We demonstrate the method on two distinct classes of designs: geometric models (based on scene graphs), and Web pages (based on Document Object Model trees). We report on statistical analyses of the grammars induced by our technique, share the results from a small user study, and discuss how these sorts of probabilistic models could lead to better tools and interaction mechanisms for design.
ALGORITHM OVERVIEW
The method takes as input a set of designs in the form of labelled trees, where each label is drawn from a discrete dictionary C. The algorithm begins by traversing each tree and creating a production rule for every node to generate the least general conforming grammar (LGCG). The grammar is conforming in the sense that every exemplar is a valid derivation from it; it is the least-general such grammar because it derives only the exemplars, with no additional generalization capacity. Once this grammar is constructed, Markov chain Monte Carlo optimization is used to explore a series of more general conforming grammars by merging and splitting nonterminal symbols. Each merge operation takes two nonterminals, rewrites them to have a common name, and unions their productions; each split operation is the reverse of a merge. To judge the quality of each candidate grammar, we adopt a Bayesian interpretation that balances the likelihood of the exemplar designs against the description length of the grammar. At each step in the optimization, we randomly select a split or merge move to apply, and evaluate the posterior of the resultant grammar. This search procedure is run until it exhausts a predetermined computational budget and the maximum a posteriori estimate is returned.
Figure 4 shows typical samples from the MGCG and the optimal grammar induced from a set of spaceship models. Models produced from the MGCG resemble the exemplar models only locally; conversely, the models synthesized with our technique exhibit similar global structure.
Figure 5 shows fifty distinct random samples from a design pattern induced from six Japanese castle models;
Figure 6 shows fifty distinct random samples from a design pattern induced from eight different sakura tree models.
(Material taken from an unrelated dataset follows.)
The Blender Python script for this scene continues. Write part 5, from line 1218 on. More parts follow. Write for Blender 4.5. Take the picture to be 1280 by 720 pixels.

Figure 7 shows modes from the distribution defined by the grammar of Seussian architecture, along with their probabilities. While the majority of the produced designs are plausible, these samples also highlight some of the limitations of our framework (highlighted in red). Because we induce context-free grammars, it is not possible for these design patterns to reliably learn high-level semantic constraints like “every building must have at least one door.”
Conclusion
One final direction for investigation is learning more powerful computational models for design. Although stochastic context-free grammars provide a useful and compact generative representation, they are subject to a number of limitations which have led content creators to seek out more powerful graphical models. For one, SCFGs automatically assign higher probabilities to shorter derivations, an assumption well-founded neither in natural language nor design, where model size typically peaks at some intermediate length. For another, the independence assumptions inherent in SCFGs prevent them from accurately representing models which have more general graph (rather than tree) structure, precluding them from capturing symmetries or other distant relationships between disjoint subtrees in a derivation. Similarly, CFGs are fundamentally discrete representations, and cannot easily encode continuous variability.